When bloggers are working with companies, the blogger is supposed to disclose that information. Sometimes you'll see that disclosure at the end of a post, and sometimes it will be within the post itself. Either way is legal, as long as it's clear.

If a blogger says, "I got some cheese," it's not clear whether the blogger bought the cheese with their own money or whether the cheese was shipped to them by the company. That's not a good disclosure. It should say, "The company sent me coupons to purchase the cheese," or "The company sent me cheese to work with," or some other wording that makes it clear that the blogger didn't pay for the product.

The blogger doesn't have to disclose the value of the exchange, just that it occurred. So that cheese could be a quarter-pound or it could be a whole wheel. I often do disclose exactly what I got from a company, sometimes by showing photos of the products as in the photo of the products from The Republic of Tea or this post where I showed the cheese products I received. But that detail isn't required.

Some companies provide the language for the disclosure while others rely on the blogger to do the right thing.

While I think disclosures are a great thing, I think most readers are smart enough to spot when writers aren't being genuine.

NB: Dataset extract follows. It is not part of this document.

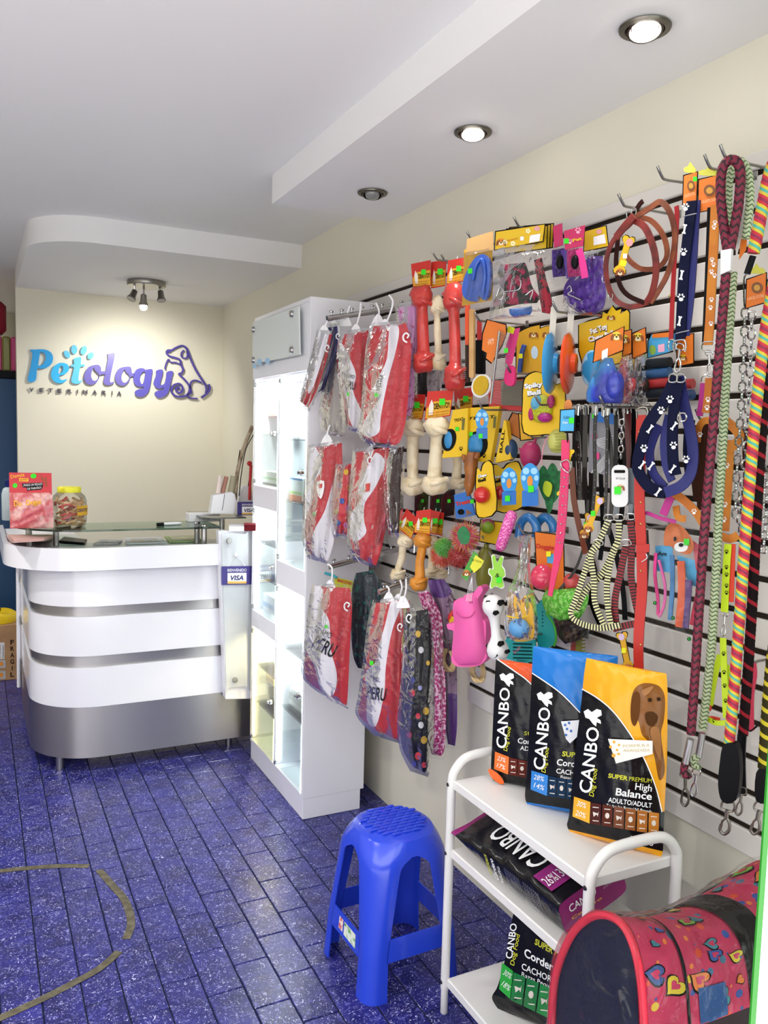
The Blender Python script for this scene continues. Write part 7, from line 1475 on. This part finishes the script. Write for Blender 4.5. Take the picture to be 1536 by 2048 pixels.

So if a post sounds like it was copied verbatim from a press release and a disclosure at the bottom says, "All opinions are my own," I think most people would spot that a mile away. With or without a formal disclosure, the content is supposed to be truthful. The disclosure is not a get-out-of-jail-free card. You can't say your opinions are your own while copying a press release that talks about the deliciousness of the product.

Some bloggers like to hide their disclosures in teeny-tiny print or they say things in ways that make it unclear whether a meal might have been free or not. I really don't see why they're shy about that. Thus far, no one has offered me a kazillion dollars to write about their product, but if they did, I'm pretty sure my post would say, "Oh, wow, look at this suitcase full of money that I got for writing about this product!"

As far as readers go, recently I've read some conversations where some people said they prefer to see the disclosure near the beginning of the post, so they know as soon as they start reading that the blogger received a product, a meal, a free trip, or a bundle of cash.

I often put my disclosure within the posts (where it fits naturally in the flow of the article), saying that I received a product or was given a free meal as part of a blogger group - whatever is appropriate for the situation. If a company requires a specific disclosure or it makes more sense in terms of the flow of the post, I'll put a disclosure at the end. Sometimes it's in both places.

But no matter where the disclosure is, my opinions are MY opinions, and not something that's been fed to me by a company. I might quote from their fact sheet for nutritional information, but my likes and dislikes are all my own.

It's good for you, too!

If I can write about new products, it allows my readers to find out about them, too. When I sample them and I describe them (using words other than "yummalicous") maybe you'll get an idea of whether you'll like the product or not. I don't like overly sweet things, but maybe you do. I like spicy foods, but maybe you don't. Even when I'm giving an opinion, I try to include a useful description so you can decide for yourself.

Because my opinion is my own. Yours may be different.

Another reason my relationship with companies is good for you is that quite often they offer things to my readers. Maybe it's a giveaway, maybe it's a discount or a special offer of some kind. Or maybe it's a recipe or a new technique or some inside information. And those things are all good, too.

The bottom line

A lot of bloggers these days are getting offers and freebies and sponsorships from companies. And the one rule we all have to follow is that we have to disclose our "relationship" with the company. When you see a disclosure, it's up to you to decide whether you think the blogger has been influenced or not. And it's up to us bloggers to try as hard as we can to remain un-influenced.

The BOTTOM bottom line

Thanks for supporting me and supporting Cookistry. You guys are why I do this.